The answer to that is more complicated and difficult for most Americans who tend to think rightly that Hemingway was not a communist sympathiser but wrongly that he was ‘apolitical’. Hemingway praised Fidel after the 1959 overthrow of the dictator Batista and likewise so did a lot of Americans when in April 1959 on his first trip to the United States, Castro was welcomed as a hero. Hemingway had been a critic of Batista and because of his experiences in the Spanish Civil War was very much opposed to Fascism and authoritarianism.
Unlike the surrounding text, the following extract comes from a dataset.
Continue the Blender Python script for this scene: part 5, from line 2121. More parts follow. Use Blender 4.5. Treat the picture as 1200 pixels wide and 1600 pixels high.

At first the revolution in Cuba was not essentially communist and, interestingly enough, Blas Roca and his Cuban Communist party had initially been supporters of Batista. When Castro became more aligned with the Soviets, relations with the U.S. became bitter and after he started to gaol and eliminate his critics both on the right and the left, Hemingway left Cuba in July 1960. Castro’s main critics on the left were the Anarcho-syndicalists who had been heavily involved in overthrowing Batista and had been significantly influential in the reforms of the revolution.
Anarcho-syndicalism had been a major force in Cuba since the 1920s and many anarchists had come to Cuba following the Spanish Civil War. They criticised Castro for becoming too centralised, too Soviet and too authoritarian. They said the biggest threat to the revolution was the Communist Party and in return had their publications shut down and were gaoled, tortured, executed and exiled.
In that criticism, there is a touch of Hemingway, who always supported the underdog and the ‘little man’. It is no mystery that Hemingway is a cult-like figure in both Cuba and the United States while Fidel is hated with a passion in America. This hatred is very evident in Little Havana in Miami where the famous ice cream shop Azucar, in Calle Oche, has a flavour called “go to hell Fidel” and people danced in the streets there when he died.
On a visit to the Bay of Pigs Museum in Little Havana we were shown around by Juilio, who at the age of 22, had been part of the CIA-trained brigade in its ill-fated invasion of Cuba in April 1961. He subsequently spent two years in gaol before the survivors were repatriated to America in a deal that cost the U.S. Government the equivalent of $53 million. Juilio certainly didn’t like Castro or the Communists but he also called President Kennedy ‘a son of a bitch’. He, like many of the Cuban invasion force, thought that Kennedy had set them up for failure and ‘sacrificed’ them – an interesting attitude when you consider the fate of Kennedy and the conspiracy theories that surround his assassination.
As the saying goes, ‘old fishermen never die, they just smell that way’ and as far as Cuba is concerned, Hemingway didn’t get away. He lingers there and always will, and he will continue to be the reason why so many mojitos and daiquiris are drunk at those bars. In the meantime, no bell tolls for Fidel. Before he died, he asked that there be no monuments, no statues and no effigies to him. However, he is still on the walls in those pictures receiving the trophy from Hemingway, because he caught a fish.
This is a terrific article, Maurie! I really enjoyed reading it and reminiscing about our visit to Cuba too!
A great read Maurie!?
Thanks Jane. Glad you liked it. There was always something fishy about Fidel winning that trophy.